◆ **Exercise goal**:
Extract each line containing the string "Blender".

===

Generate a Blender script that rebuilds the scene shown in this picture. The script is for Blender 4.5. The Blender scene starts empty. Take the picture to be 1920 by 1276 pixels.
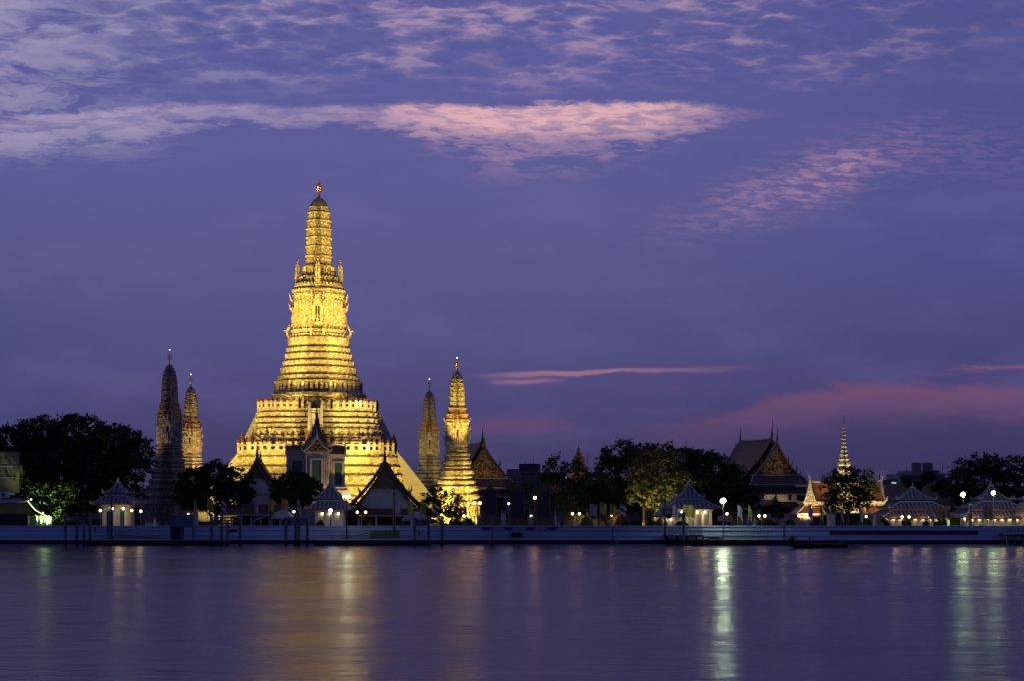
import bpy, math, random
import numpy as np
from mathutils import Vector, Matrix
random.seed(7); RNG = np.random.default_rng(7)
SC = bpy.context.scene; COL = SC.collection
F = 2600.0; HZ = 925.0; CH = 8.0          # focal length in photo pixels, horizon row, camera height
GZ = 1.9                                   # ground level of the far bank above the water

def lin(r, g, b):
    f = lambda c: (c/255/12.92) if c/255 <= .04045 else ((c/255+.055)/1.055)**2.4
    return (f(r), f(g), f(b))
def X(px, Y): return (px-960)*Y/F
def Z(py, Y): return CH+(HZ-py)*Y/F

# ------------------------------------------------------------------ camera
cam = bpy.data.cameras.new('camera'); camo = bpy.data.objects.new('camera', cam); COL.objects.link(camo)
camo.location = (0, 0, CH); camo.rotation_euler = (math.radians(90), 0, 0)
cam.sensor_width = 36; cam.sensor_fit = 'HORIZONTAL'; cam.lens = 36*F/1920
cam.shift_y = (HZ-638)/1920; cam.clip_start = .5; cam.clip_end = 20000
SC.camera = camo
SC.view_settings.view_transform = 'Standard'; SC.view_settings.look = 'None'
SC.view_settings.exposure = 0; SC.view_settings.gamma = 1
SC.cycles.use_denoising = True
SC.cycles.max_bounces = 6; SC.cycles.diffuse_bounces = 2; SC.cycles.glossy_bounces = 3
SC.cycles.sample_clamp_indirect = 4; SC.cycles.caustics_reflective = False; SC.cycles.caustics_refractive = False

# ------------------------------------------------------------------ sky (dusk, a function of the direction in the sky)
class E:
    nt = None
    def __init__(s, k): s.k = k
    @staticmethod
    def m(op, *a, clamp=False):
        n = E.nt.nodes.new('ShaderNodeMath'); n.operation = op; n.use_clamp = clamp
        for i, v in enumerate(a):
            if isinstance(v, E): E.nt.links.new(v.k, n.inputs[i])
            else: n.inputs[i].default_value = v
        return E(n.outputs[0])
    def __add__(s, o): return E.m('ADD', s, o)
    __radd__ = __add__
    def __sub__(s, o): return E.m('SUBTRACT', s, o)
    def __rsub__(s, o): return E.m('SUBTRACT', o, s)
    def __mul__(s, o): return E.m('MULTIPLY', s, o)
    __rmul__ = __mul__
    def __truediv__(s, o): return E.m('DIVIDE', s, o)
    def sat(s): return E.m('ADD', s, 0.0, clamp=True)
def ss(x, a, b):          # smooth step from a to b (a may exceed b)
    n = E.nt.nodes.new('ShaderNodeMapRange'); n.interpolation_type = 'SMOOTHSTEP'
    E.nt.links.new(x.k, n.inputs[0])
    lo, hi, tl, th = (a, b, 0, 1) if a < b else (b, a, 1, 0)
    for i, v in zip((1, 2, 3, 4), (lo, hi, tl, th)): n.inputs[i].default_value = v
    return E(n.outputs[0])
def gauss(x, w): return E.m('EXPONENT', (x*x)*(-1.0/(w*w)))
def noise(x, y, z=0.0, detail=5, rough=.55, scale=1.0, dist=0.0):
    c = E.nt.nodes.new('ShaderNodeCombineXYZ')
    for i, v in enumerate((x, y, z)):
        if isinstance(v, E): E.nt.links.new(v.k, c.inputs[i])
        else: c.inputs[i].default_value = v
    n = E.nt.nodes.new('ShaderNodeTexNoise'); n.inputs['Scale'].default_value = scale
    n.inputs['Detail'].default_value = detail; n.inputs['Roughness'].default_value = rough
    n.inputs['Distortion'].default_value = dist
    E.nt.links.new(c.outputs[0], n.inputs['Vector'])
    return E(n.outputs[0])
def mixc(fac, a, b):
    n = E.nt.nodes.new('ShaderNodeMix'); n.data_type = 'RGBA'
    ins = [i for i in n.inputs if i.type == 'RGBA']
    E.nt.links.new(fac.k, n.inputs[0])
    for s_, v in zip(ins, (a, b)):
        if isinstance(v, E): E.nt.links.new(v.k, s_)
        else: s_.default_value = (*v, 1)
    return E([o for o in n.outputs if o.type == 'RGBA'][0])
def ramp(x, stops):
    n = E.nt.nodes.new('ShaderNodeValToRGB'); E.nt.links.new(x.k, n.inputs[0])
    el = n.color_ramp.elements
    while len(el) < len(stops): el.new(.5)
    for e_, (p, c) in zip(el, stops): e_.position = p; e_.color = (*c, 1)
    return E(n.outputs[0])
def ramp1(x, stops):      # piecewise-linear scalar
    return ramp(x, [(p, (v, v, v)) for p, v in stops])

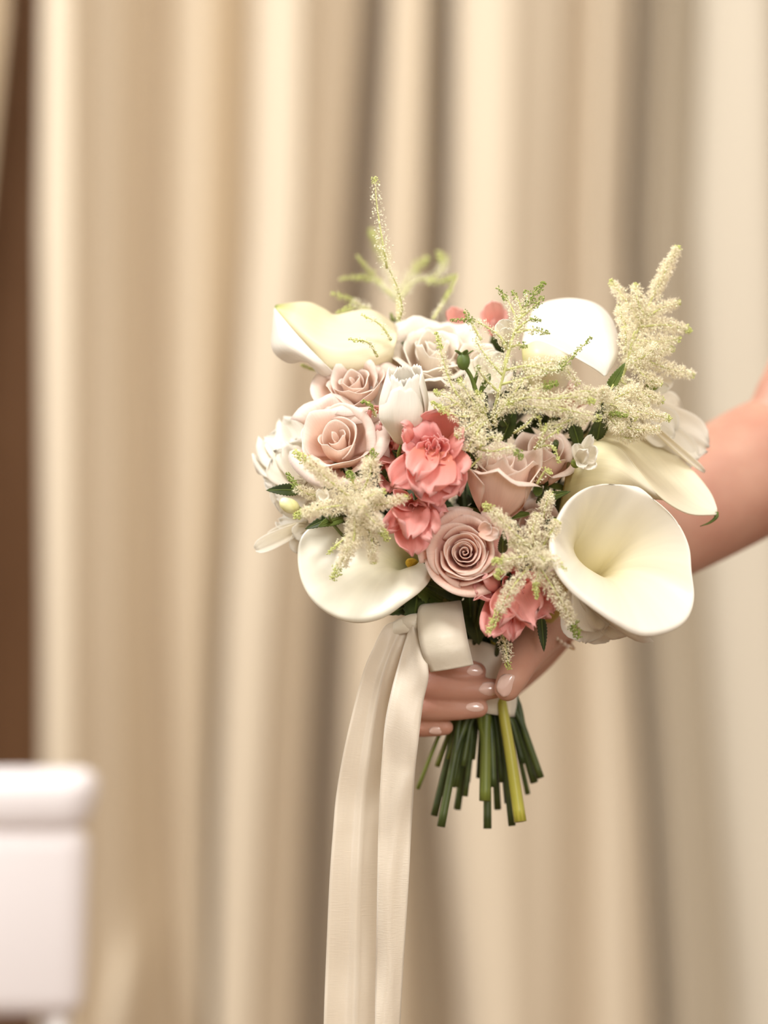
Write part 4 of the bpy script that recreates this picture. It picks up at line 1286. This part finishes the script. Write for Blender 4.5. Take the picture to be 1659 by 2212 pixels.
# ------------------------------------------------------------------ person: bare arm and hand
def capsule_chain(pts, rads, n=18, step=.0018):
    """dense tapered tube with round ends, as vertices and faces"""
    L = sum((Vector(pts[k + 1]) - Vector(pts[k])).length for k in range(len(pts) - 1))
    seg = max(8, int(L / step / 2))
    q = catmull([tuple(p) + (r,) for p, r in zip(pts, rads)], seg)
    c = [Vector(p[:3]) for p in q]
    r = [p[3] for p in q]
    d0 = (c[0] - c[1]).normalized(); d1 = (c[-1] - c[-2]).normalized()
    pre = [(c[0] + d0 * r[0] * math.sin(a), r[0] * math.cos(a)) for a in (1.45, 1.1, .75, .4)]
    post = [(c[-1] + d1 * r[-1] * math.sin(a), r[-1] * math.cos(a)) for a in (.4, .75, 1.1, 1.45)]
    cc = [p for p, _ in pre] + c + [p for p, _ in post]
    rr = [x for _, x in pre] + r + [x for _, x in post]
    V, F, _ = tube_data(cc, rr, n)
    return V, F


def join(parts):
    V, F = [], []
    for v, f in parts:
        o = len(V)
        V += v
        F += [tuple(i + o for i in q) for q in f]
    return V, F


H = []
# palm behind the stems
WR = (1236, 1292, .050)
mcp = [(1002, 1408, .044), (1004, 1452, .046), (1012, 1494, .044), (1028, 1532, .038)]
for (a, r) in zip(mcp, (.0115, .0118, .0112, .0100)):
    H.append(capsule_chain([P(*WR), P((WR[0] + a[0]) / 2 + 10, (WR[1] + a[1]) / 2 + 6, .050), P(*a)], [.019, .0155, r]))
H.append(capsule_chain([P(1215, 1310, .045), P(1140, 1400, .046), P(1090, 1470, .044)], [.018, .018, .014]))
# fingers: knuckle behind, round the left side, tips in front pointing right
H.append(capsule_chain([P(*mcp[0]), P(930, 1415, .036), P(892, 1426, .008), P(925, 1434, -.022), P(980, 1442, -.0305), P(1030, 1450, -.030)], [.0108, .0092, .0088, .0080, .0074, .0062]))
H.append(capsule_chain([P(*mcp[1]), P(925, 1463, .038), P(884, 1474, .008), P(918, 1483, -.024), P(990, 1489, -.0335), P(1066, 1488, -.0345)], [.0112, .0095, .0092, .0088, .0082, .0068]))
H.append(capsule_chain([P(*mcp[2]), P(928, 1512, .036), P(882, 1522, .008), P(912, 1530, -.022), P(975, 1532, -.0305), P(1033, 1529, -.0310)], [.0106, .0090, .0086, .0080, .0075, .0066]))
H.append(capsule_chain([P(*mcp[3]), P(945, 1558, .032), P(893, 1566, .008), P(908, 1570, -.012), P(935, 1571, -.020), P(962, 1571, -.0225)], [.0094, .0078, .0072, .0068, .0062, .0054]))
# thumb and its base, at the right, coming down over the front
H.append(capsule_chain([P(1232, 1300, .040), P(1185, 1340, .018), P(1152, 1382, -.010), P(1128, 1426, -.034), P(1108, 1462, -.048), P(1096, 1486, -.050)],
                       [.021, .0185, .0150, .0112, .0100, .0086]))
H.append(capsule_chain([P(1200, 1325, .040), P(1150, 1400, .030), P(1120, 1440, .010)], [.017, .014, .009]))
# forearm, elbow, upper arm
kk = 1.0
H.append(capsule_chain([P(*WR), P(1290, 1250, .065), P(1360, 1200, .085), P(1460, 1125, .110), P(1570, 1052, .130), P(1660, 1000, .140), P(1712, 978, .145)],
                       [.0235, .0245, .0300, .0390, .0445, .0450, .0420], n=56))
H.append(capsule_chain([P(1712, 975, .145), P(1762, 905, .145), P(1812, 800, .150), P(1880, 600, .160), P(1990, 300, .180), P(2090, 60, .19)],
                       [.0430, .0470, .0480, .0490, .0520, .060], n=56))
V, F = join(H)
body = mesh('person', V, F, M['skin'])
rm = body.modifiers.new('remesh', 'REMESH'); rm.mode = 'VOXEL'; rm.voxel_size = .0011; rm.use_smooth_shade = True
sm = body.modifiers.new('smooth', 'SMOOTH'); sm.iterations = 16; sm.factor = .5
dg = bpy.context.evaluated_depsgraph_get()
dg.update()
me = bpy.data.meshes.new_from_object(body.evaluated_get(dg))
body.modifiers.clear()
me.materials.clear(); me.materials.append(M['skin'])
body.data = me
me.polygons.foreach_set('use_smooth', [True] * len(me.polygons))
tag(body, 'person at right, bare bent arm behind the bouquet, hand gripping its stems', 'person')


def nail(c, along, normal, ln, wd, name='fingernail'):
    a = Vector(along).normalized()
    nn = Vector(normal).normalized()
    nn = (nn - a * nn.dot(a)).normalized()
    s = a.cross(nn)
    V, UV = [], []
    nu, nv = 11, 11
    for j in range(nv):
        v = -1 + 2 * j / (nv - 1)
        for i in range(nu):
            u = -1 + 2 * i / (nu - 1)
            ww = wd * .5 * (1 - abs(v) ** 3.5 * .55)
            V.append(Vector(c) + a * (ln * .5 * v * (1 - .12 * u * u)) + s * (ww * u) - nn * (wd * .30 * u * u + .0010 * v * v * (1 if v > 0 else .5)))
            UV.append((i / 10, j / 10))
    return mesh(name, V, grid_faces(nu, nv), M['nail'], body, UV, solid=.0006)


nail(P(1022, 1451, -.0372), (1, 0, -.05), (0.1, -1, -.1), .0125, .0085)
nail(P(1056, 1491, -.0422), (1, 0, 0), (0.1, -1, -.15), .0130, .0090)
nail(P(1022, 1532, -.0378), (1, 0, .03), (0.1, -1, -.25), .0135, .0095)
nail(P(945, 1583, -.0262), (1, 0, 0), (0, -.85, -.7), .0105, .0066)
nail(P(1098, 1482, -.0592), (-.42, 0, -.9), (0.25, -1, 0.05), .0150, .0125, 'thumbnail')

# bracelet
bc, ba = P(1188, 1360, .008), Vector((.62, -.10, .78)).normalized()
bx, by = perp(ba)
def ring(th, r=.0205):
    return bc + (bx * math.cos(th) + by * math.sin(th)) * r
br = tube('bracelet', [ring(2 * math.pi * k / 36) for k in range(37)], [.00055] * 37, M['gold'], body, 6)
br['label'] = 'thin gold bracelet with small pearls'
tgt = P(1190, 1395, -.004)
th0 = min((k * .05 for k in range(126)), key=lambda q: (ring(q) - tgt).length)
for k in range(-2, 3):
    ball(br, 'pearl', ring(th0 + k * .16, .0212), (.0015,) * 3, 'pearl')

===

◆ **Exercise solution**:
Generate a Blender script that rebuilds the scene shown in this picture. The script is for Blender 4.5. The Blender scene starts empty. Take the picture to be 1920 by 1276 pixels.
Write part 4 of the bpy script that recreates this picture. It picks up at line 1286. This part finishes the script. Write for Blender 4.5. Take the picture to be 1659 by 2212 pixels.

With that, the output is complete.